Listeners tune in to the CBC as British Prime Minister Neville Chamberlain returns from Munich to a cheering crowd in London. Tension has been high in Europe ever since Nazi Germany began making plans to annex Czecholslovakia's Sudetenland in early 1938. Keen to avoid a repeat of the First World War and mindful of the recent destructive civil war in Spain, Chamberlain has travelled to Munich to negotiate for "peace in our time." Chamberlain and German leader Adolf Hitler have signed a pact granting the Sudetenland, then part of Czechoslovakia, to Germany. Now, at the airport in London, Chamberlain reads from the document that, he says, assures the "peace of Europe" and is a promise by both Germany and the United Kingdom "never to go to war with one another again."

Medium: Radio
Program: CBC Radio News Special
Broadcast Date: Sept. 30, 1938
Guest(s): Neville Chamberlain
Duration: 3:49

Did You know?


• In the early years, many of the CBC's broadcasts (including this clip) came from the British Broadcasting Corporation (BBC).

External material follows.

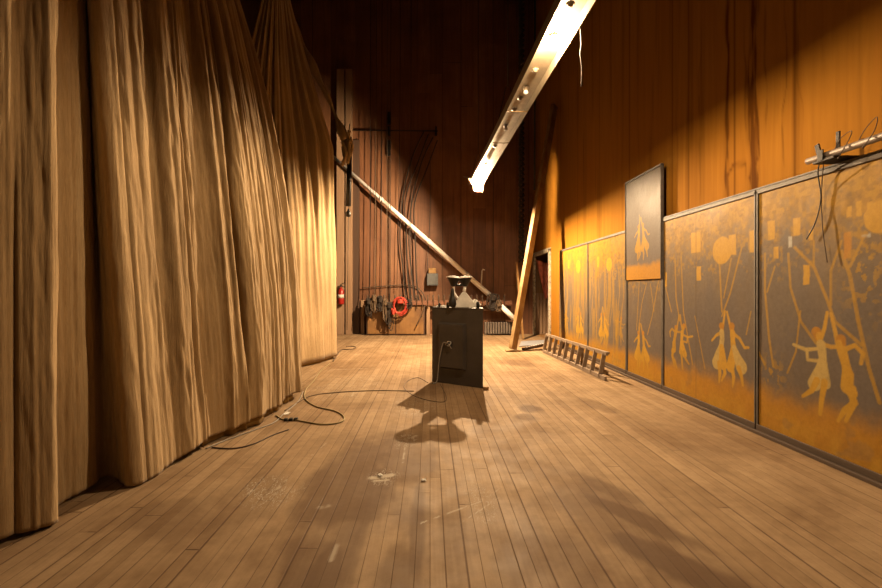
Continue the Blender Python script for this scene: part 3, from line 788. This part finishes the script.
# ---------------------------------------------------------------- podium
A, B = G(432, 381.5), G(483, 388.5)
hp = 1.14
u = (B-A).normalized(); nrm = Vector((u.y, -u.x, 0))   # nrm faces the camera
D_ = B+B.normalized()*.40+Vector((-.03, 0, 0)); C_ = A+Vector((.16, .42, 0))
t = empty('black_podium', ((A+B)/2).to_tuple(), 'black wooden podium with a raised back panel, standing alone on the stage', 'podium')
poly = [A.xy, B.xy, D_.xy, C_.xy]
MB().prism([tuple(p) for p in poly], .0, hp-.025).build('body', M['podium'], t, bevel=.006)
cx_, cy_ = sum((p.x for p in poly))/4, sum((p.y for p in poly))/4
MB().prism([(cx_+(p.x-cx_)*1.02, cy_+(p.y-cy_)*1.02) for p in poly], hp-.025, hp).build('top', M['podium'], t, bevel=.005)
def face(s, z, out=0): return A+u*s+Vector((0,0,z))+nrm*out
Wd = (B-A).length
def slab(s0, s1, z0, z1, o0, o1, bev=.0):
    vs = [face(s0,z0,o0),face(s1,z0,o0),face(s1,z1,o0),face(s0,z1,o0),face(s0+bev,z0+bev,o1),face(s1-bev,z0+bev,o1),face(s1-bev,z1-bev,o1),face(s0+bev,z1-bev,o1)]
    return MB().add(vs, [(3,2,1,0),(4,5,6,7),(0,1,5,4),(1,2,6,5),(2,3,7,6),(3,0,4,7)])
s0, s1 = Wd*.14, Wd*.69
slab(s0, s1, .22, .92, -.01, .055, .03).build('raised_panel', M['podium'], t, bevel=.006)
ob = MB().lathe([(.001,0),(.045,0),(.045,.012),(.025,.016),(.001,.016)], (0,0,0), 16, Matrix.Identity(3)).build('cable_outlet', M['black'], t)
ob.data.transform(Matrix.Translation(t.location)); ob.rotation_euler = nrm.to_track_quat('Z', 'Y').to_euler(); ob.location = face(Wd*.39, .60, .054)-t.location
knot = face(Wd*.39, .61, .078)
mb = MB().tube([knot+Vector((.03*math.cos(a)+.01*math.sin(3*a), -.02+.02*math.sin(2*a), .035*math.sin(a))) for a in np.linspace(0, 4*PI, 40)], .009, 6)
mb.tube([knot, knot+u*.05+Vector((0,0,-.07))], .008, 6)
mb.tube([knot+u*-.02, knot+u*-.09+Vector((0,0,0.0)), face(Wd*.22, .42, .078), face(Wd*.17, .2, .06), face(Wd*.15, .03, .07), face(Wd*.13, .012, .16)], .009, 6, smooth=8)
tag(mb.build('knotted_cord', M['cord_w'], None, True), 'pale cord knotted on the podium front and dropping to the floor', 'cord')
tag(MB().box((B.x-.005, B.y-.10, 0), (B.x+.07, B.y-.02, .045)).build('wood_block', M['stone'], bevel=.006), 'small tan wooden block at the right foot of the podium', 'block')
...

In early 1938 the two networks arranged an exchange in which a CBC producer spent six months at the BBC to study its system; a BBC producer was a guest of the CBC at the same time.
• CBC also exchanged programs with broadcasters in the United States and several countries in Europe and South America.

• Czechoslovakia was created in 1919 from the former Austro-Hungarian Empire after the First World War. Its Sudetenland region bordered on Germany and was populated mainly by ethnic Germans.
• Many people in the region were unhappy under Czechoslovakian rule and formed the Sudeten German Party to fight to join Germany. By 1935 it was the largest political party in Czechoslovakia.

• Britain, Germany, Italy and France met at the Munich conference to negotiate the future of the Sudetenland. Czechoslovakia was not present. The agreement demanded the handover of the Sudetenland to Germany and said that if Czechoslovakia resisted, the rest of Europe would not offer help in the conflict.
• On Oct. 1, 1938, Czech guards abandoned the Sudetenland and German troops moved in to occupy the region.

• In less than a year, Adolf Hitler dismissed the Munich Agreement as a "scrap of paper" and invaded Poland on Sept. 1, 1939. Two days later the Second World War began when Britain and France declared war on Germany. Canada entered the war on Sept. 10.
• Chamberlain's appeasement efforts earned him much criticism, and he resigned as British prime minister in May 1940. He was replaced by Winston Churchill. Neville Chamberlain died six months later.